Wash trading can create the illusion of tradable price differences, leading traders to chase apparent arbitrage opportunities that do not reflect true supply and demand.
How wash trading fabricates arbitrage signals
Wash trading occurs when a single actor or coordinated group places both buy and sell orders to create artificial volume or price movement. Because many arbitrage strategies rely on observing cross-market spreads and executed volumes, engineered trades can make a low-liquidity venue appear to offer a persistent spread ripe for exploitation. Regulators and market authorities have documented these risks: Gary Gensler, U.S. Securities and Exchange Commission, has publicly warned that misleading venue data can deceive investors in crypto and other less-regulated markets, and Rostin Behnam, Commodity Futures Trading Commission, has highlighted how apparent liquidity can be illusory when trading is self-dealing.

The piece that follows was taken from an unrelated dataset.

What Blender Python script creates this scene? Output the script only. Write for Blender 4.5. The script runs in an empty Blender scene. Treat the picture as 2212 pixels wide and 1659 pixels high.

When wash trades inflate volume on one venue, automated systems and human arbitrageurs interpret the signal as capacity to absorb trades without large price impact. They may attempt to buy on the “cheap” venue and sell on another, only to find the apparent spread collapses once genuine supply and demand interact. Because wash trading often concentrates around specific tick sizes, order types, or time windows, it can repeatedly bait latency-sensitive strategies that assume observed trades are independent market actions.
Causes, consequences and market context
Motives for wash trading include attracting order flow, earning fee rebates tied to volume, and creating marketing metrics that lure investors. Academic and enforcement work on market manipulation generally supports these mechanisms; John M. Griffin, University of Texas at Austin, has examined manipulation channels in crypto markets, demonstrating how specific trading behaviors can distort price signals. The consequences extend beyond wasted trading costs: false arbitrage misallocates capital, increases short-term volatility when the deception stops, and erodes trust in price discovery. Retail traders and smaller funds without sophisticated analytics are disproportionately harmed, as they lack tools to distinguish manufactured spreads from genuine ones.
Territorial and cultural factors matter. Markets with limited regulation or venues that prioritize growth over surveillance are more susceptible; regions where exchanges compete on reported volume may see stronger incentives to stage wash trading. Environmentally, artificially elevated on-chain activity can also increase energy use on proof-of-work chains, tying market integrity problems to broader sustainability concerns. Effective mitigation requires transparent reporting, cross-venue surveillance, and regulator cooperation to ensure that observed arbitrage opportunities reflect real economic arbitrage, not manufactured illusions.